Dealing with the competition isn’t the only challenge for private water companies. Across Canada they often face hostile public opinion. When it comes to water “people feel unsafe in the hands of the private sector,” Stuart Smith conceded. Reluctant to raise public alarm, water companies have been operating largely through “cold calls” followed by private meetings with municipal leaders.

Toronto began last year considering privatization, or “commercialization,” of its water utility after meeting with officials from USF Canada and United Water.

The plan was met with public outcry and protests. Residents of Toronto made thousands of phone calls to councilors, sent e-mails and faxes, and then hundreds packed city council chambers to oppose the proposal.

The city council voted to retain control of the waterworks and passed a motion against privatizing water operations in the city of Toronto.

About the same time, a union campaign against privatization erupted in North Battleford, Saskatchewan. The spark was an informal meeting between a city official and USF Canada to solve water quality problems. When union members got wind of the meeting, they campaigned against it by distributing anti-privatization brochures door-to-door.

“It’s very frustrating,” said Wallace MacKinnon of USF Canada, who initiated the meeting and who said there is still no formal proposal on the table. “We just want to inform people of the merits of public-private partnerships and the capability of our company.”

CUPE’s Judy Darcy fears that because of the public opposition the water companies are changing their tactics. On the one hand “they are trying to use wastewater treatment to get a toehold.
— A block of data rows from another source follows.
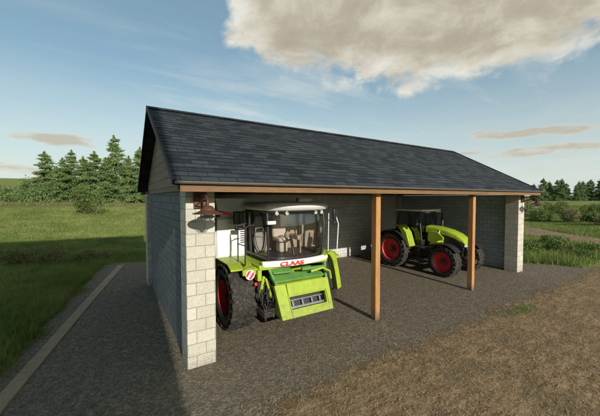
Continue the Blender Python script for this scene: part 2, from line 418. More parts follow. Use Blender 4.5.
# yard, bare soil in front of it, kerb strip
sheet('gravel_yard', [(-5.3, -14), (24, -14), (20.9, -2.2), (19.4, 1.2), (19.2, 12.6), (-.6, 13.2), (-1.8, 13.9), (-2.15, 12.0), (-3.1, 5.2), (-4.3, -3)], .008, M['gravel'], .22, 1.1, .2)
sheet('bare_soil', [(-.3, -.8), (-.3, -13.9), (31.5, -13.9), (31.5, -1.6), (23.5, -1.2), (20.8, -.8)], .014, M['soil_edge'], .2, .9, .3, 3)
mb = MB(); kp = [(-4.75, -8.0), (-3.38, .72), (-2.23, 7.2), (-1.16, 12.9)]
for i in range(3):
    (x0, y0), (x1, y1) = kp[i], kp[i+1]; w = .30
    n = 12
    for j in range(n):
        a = (x0+(x1-x0)*j/n, y0+(y1-y0)*j/n); b = (x0+(x1-x0)*(j+.985)/n, y0+(y1-y0)*(j+.985)/n)
        z0, z1 = 0, .045
        mb.add([(a[0],a[1],z0),(a[0]+w,a[1],z0),(b[0]+w,b[1],z0),(b[0],b[1],z0),(a[0],a[1],z1),(a[0]+w,a[1],z1),(b[0]+w,b[1],z1),(b[0],b[1],z1)],
               [(0,3,2,1),(4,5,6,7),(0,1,5,4),(1,2,6,5),(2,3,7,6),(3,0,4,7)])
tag(mb.build('kerb', M['kerb'], bevel=.008), kind='structure')
# dirt track across the right-hand field (follows the terrain)
tp = []; L0 = [(62, 32), (47, 15.5), (38.3, 6.0), (33.4, .5), (30.2, -3.4)]
def poly(pts, t):
    k = t*(len(pts)-1); i = min(int(k), len(pts)-2); f = k-i
    return Vector(pts[i])*(1-f)+Vector(pts[i+1])*f
secs = []
for j in range(90):
    p = poly(L0, j/89); q = poly(L0, min(1, j/89+.01)); d = (q-p) if (q-p).length > 1e-6 else d
    nn = Vector((-d.y, d.x)).normalized(); w = 2.3+wob(p, .6, .3, 8)
    row = []
    for u in (-1, -.5, 0, .5, 1):
        s_ = p+nn*w*u; row.append((s_.x, s_.y, float(hgt(s_.x, s_.y))+.05))
    secs.append(row)
tag(MB().loft(secs, closed=False, caps=False).build('dirt_track', M['soil']), kind='structure')

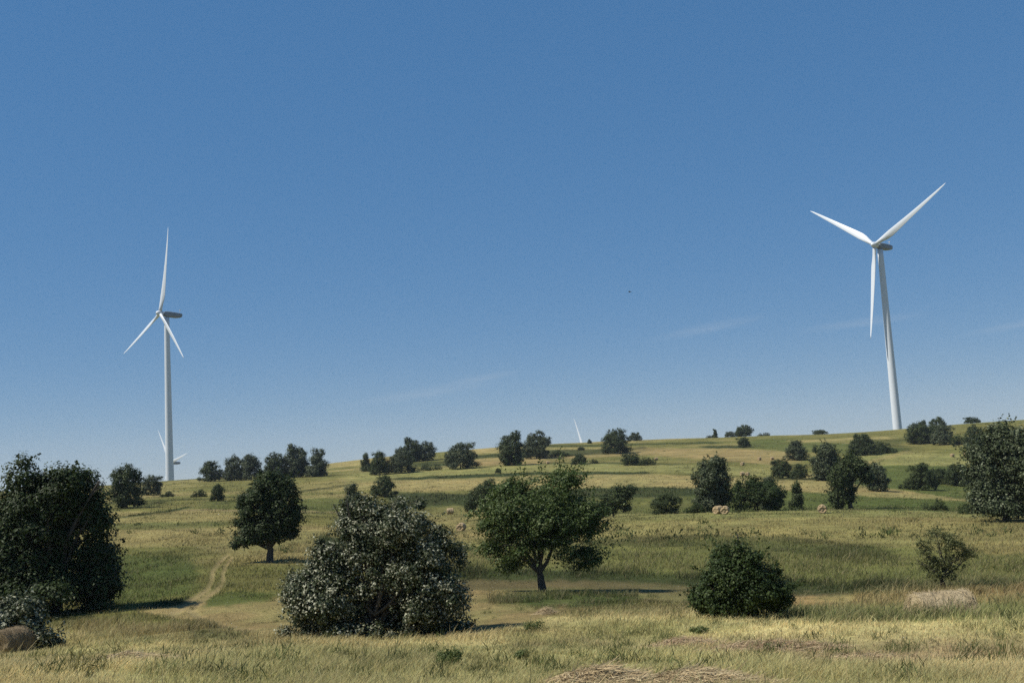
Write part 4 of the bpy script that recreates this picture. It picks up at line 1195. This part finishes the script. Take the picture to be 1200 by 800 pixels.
def in_band(px, py, pts, soft=3):
    a = np.array(pts, float)
    t = np.interp(px, a[:, 0], a[:, 1]); b = np.interp(px, a[:, 0], a[:, 2])
    return sstep(-soft, soft, py - t) * sstep(-soft, soft, b - py) * (px > a[0, 0]) * (px < a[-1, 0])

def grass(name, label, seed, n, r0, r1, power, wid, hgt):
    g = rng(seed)
    u = g.random(n)
    q = 1 - power
    r = (r0**q + u * (r1**q - r0**q))**(1 / q)
    a = np.radians((g.random(n) - .5) * 64)
    X, Y = r * np.sin(a), r * np.cos(a)
    tuft = fbm(X / (.9 + r * .012), Y / (.9 + r * .012), seed + 5, 2)
    dens = .35 + 1.1 * sstep(.35, .62, tuft)
    Z = gz_vec(X, Y)
    px, py = to_px(np.stack([X, Y, Z], 1))
    mown = np.maximum.reduce([in_band(px, py, FIELDS[k][3]) for k, f in enumerate(FIELDS) if f[0] in (MOWN, BROWN)])
    c, tr = field_colour(X, Y, r, px, py)
    mound = in_band(px, py, [(572, 698, 706), (640, 694, 714), (748, 697, 706)], 3)   # rank tussocks round the centre tree
    mound = mound * sstep(.36, .6, fbm(X / 1.4 + 20, Y / 1.9 + 20, 77, 3))
    mown = mown * (1 - mound)
    keep = (g.random(n) < dens * (1 - .6 * mown)) & (g.random(n) > tr * 1.6)
    for p, w, dp in HEAPS:
        keep &= ((X - p.x) / w)**2 + ((Y - p.y) / dp)**2 > .25 + .8 * g.random(n)
    for p in (BALE_FRONT, BALE_DITCH):
        keep &= (X - p.x)**2 + (Y - p.y)**2 > .66**2
    X, Y, Z, r, px, py, c, tuft, mown = [v[keep] for v in (X, Y, Z, r, px, py, c, tuft, mown)]
    n = len(X)
    tall = np.maximum.reduce([
        in_band(px, py, [(60, 728, 760), (200, 728, 762), (330, 735, 760), (560, 728, 752), (640, 724, 742)], 6) * .3,
        in_band(px, py, [(900, 704, 727), (1000, 702, 728), (1220, 690, 722)], 4) * 1.0,
        in_band(px, py, [(440, 650, 682), (720, 650, 682), (860, 650, 692), (1220, 655, 700)], 4) * .45,
        mound[keep] * .5])
    rank = 1 - sstep(.04, .09, c[:, 1])                      # dark green strips get taller blades: rank growth, some with shade in their colour
    patch = fbm(X / 3.2 + 70, Y / 5 + 70, seed + 9, 3)
    h = hgt * (1 + 1.6 * tall + (.6 if r0 < 60 else 1.6) * rank) * (.4 + 1.0 * g.random(n)) * (.35 + 1.4 * patch * (.5 + tuft)) * (1 - .75 * mown)
    stalk = (g.random(n) < .02) * (r0 < 40) * (1 - mown)
    h = h * (1 + 1.2 * stalk)
    w = wid * np.maximum(1, r / 14.) * (.6 + .8 * g.random(n))
    th = g.random(n) * math.pi
    wx, wy = np.cos(th) * w * .5, np.sin(th) * w * .5
    lx, ly = h * (.28 + .5 * g.normal(size=n)), h * .45 * g.normal(size=n)
    B = np.stack([X, Y, Z - .02], 1)
    Mid = B + np.stack([lx * .3, ly * .3, h * .58], 1)
    T = B + np.stack([lx, ly, h], 1)
    W = np.stack([wx, wy, wx * 0], 1)
    V = np.stack([B - W, B + W, Mid - W * .8, Mid + W * .8, T - W * .16, T + W * .16], 1).reshape(-1, 3)
    k = np.arange(n) * 6
    L = np.concatenate([np.stack([k, k + 1, k + 3, k + 2], 1), np.stack([k + 2, k + 3, k + 5, k + 4], 1)])
    dry = (g.random(n) < (.22 + .2 * tall) * (1 - .85 * rank) + stalk)[:, None]
    hue = g.random((n, 1))
    cc = c * (.72 + .62 * g.random((n, 1))) * (1 + (hue - .5) * np.array([.22, -.02, -.1]))
    cc = np.where(dry, cc * .45 + np.array([.34, .28, .15]) * .55 * (.6 + .6 * g.random((n, 1))), cc)
    C = np.repeat(np.concatenate([cc, np.ones((n, 1))], 1), 6, 0)
    me = mesh_np(name, V, L, np.arange(len(L)) * 4, point_attr={'col': C})
    tag(link(name, me, GRASS), label, 'grass', kind='stuff')
grass('meadow_grass', 'wind bent straw green grass of the near meadow', 501, 340000, 9, 50, 1.55, .008, .098)
grass('valley_grass', 'taller grass on the banks of the valley', 502, 260000, 46, 170, 1.7, .007, .17)
grass('hillside_grass', 'short distant grass of the hill terraces', 503, 90000, 165, 500, 1.6, .008, .16)

def tufts(name, label, seed, n, r0, r1, size, m=34, wid=.16, ll=1.0):
    """thistles and rank tussocks scattered over the slopes"""
    g = rng(seed)
    r = (1 / (1 / r0 - g.random(n) * (1 / r0 - 1 / r1)))
    a = np.radians((g.random(n) - .5) * 62)
    X, Y = r * np.sin(a), r * np.cos(a)
    k = fbm(X / 14 + 3, Y / 22 + 8, seed, 3) + .25 * g.random(n) > .60
    X, Y, r = X[k], Y[k], r[k]; n = len(X)
    s = size * (.4 + 1.1 * g.random(n)**2)
    ci = np.repeat(np.arange(n), m)
    q = g.normal(size=(n * m, 3)); q[:, 2] = np.abs(q[:, 2])
    P = np.stack([X, Y, gz_vec(X, Y)], 1)[ci] + q * s[ci][:, None] * np.array([.5, .5, .42])
    t = g.normal(size=(n * m, 3)) * np.array([.5, .5, .3]) + np.array([.15, 0, 1]); t /= np.linalg.norm(t, axis=1)[:, None]
    b = np.cross(t, g.normal(size=t.shape)); b /= np.linalg.norm(b, axis=1)[:, None]
    L = (s[ci] * ll * (.25 + .35 * g.random(n * m)))[:, None]
    V = np.stack([P - t * L * .5, P + b * L * wid, P + t * L * .5, P - b * L * wid], 1).reshape(-1, 3)
    hue = np.array([(.10, .125, .04), (.075, .095, .03), (.17, .155, .06), (.05, .065, .022)])[g.integers(0, 4, n)]
    C = np.repeat(np.concatenate([hue[ci] * (.7 + .6 * g.random((n * m, 1))), np.ones((n * m, 1))], 1), 4, 0)
    me = quads(name, V, n * m, point_attr={'col': C})
    tag(link(name, me, GRASS), label, 'tussocks', kind='stuff')
tufts('slope_tussocks', 'small dark tussocks and thistles dotted over the hill fields', 601, 1500, 90, 480, .55)
tufts('meadow_tussocks', 'rank green tussocks scattered through the near meadow', 602, 1000, 13, 90, .20, 90, .035, 1.3)

# ------------------------------------------------------------------ bird
def bird(px, r):
    a, s = az_slope(*px)
    p = Vector((r * math.sin(a), r * math.cos(a), EYE + r * s))
    t = empty('bird', p, 'small dark bird gliding in the blue sky between the turbines', 'bird', rz=math.radians(60))
    prof = [(.001, -.19), (.035, -.15), (.06, -.05), (.058, .05), (.04, .12), (.036, .16), (.022, .19), (.001, .225)]
    bm = revolve(prof, 12)
    tl = [bm.verts.new(v) for v in ((-.02, .01, -.16), (.02, .01, -.16), (.06, .012, -.30), (-.06, .012, -.30), (-.02, -.004, -.16), (.02, -.004, -.16), (.06, .004, -.30), (-.06, .004, -.30))]
    for f in ((0, 1, 2, 3), (7, 6, 5, 4), (0, 3, 7, 4), (1, 5, 6, 2), (2, 6, 7, 3), (0, 4, 5, 1)):
        bm.faces.new([tl[i] for i in f])
    bmesh.ops.rotate(bm, verts=bm.verts, cent=(0, 0, 0), matrix=Matrix.Rotation(math.radians(-90), 3, 'X'))
    m, nt, b, out = new_mat('bird_feathers')
    b.inputs['Base Color'].default_value = (.03, .028, .026, 1); b.inputs['Roughness'].default_value = .8
    link('body', bm_mesh(bm, 'bird_body'), m, t)
    for sgn in (-1, 1):
        bm = bmesh.new(); rings = []
        for x, yl, yt, z, th in ((.03, .08, -.08, .02, .02), (.16, .10, -.08, .07, .014), (.30, .06, -.07, .09, .008), (.44, -.04, -.09, .08, .003)):
            rings.append([bm.verts.new((sgn * x, y, z + d)) for y, d in ((yl, 0), ((yl + yt) / 2, th), (yt, 0), ((yl + yt) / 2, -th * .4))])
        for A, B in zip(rings[:-1], rings[1:]):
            for k in range(4):
                bm.faces.new((A[k], A[(k + 1) % 4], B[(k + 1) % 4], B[k]))
        bm.faces.new(rings[0]); bm.faces.new(rings[-1])
        link('wing', bm_mesh(bm, 'bird_wing'), m, t)
bird((738, 342), 150)
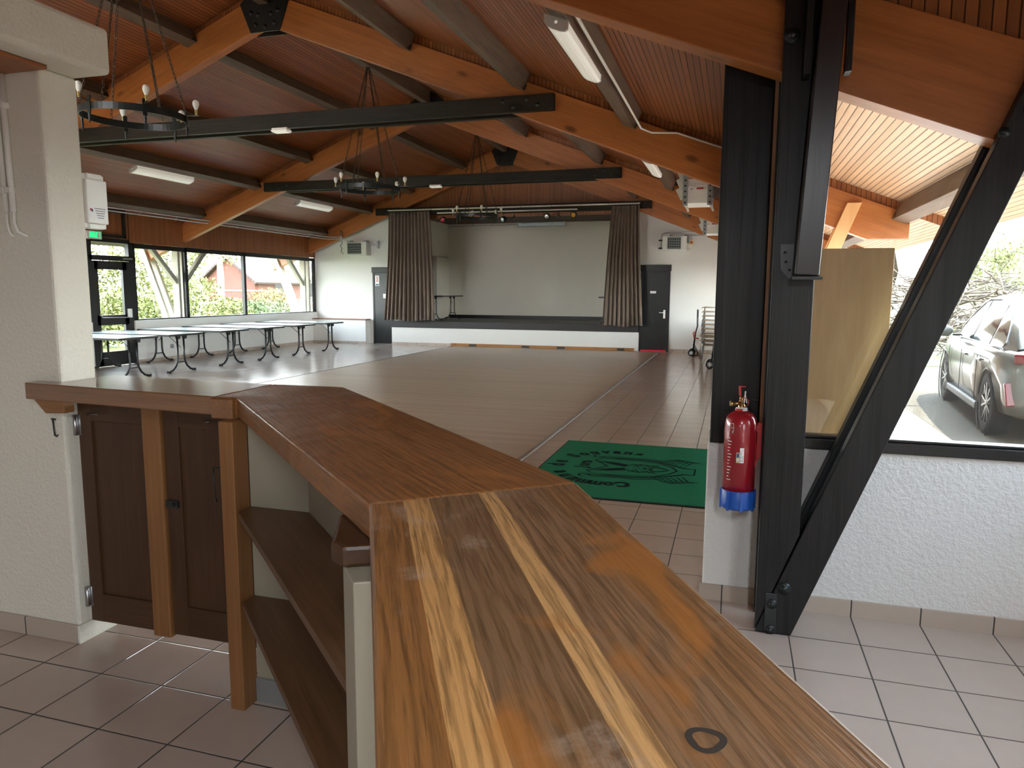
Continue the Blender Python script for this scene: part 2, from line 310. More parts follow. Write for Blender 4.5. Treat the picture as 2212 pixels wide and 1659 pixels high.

Canadians care less about what leaves their homes in their toilets than the water that comes in the house through their taps,” she said.

Darcy’s other concern is what she calls “privatization by stealth.” She contends that the private companies are meeting with city officials behind closed doors “because if Canadians were asked in an open and transparent manner, they’d say we’re absolutely against having water taken over by private corporations.”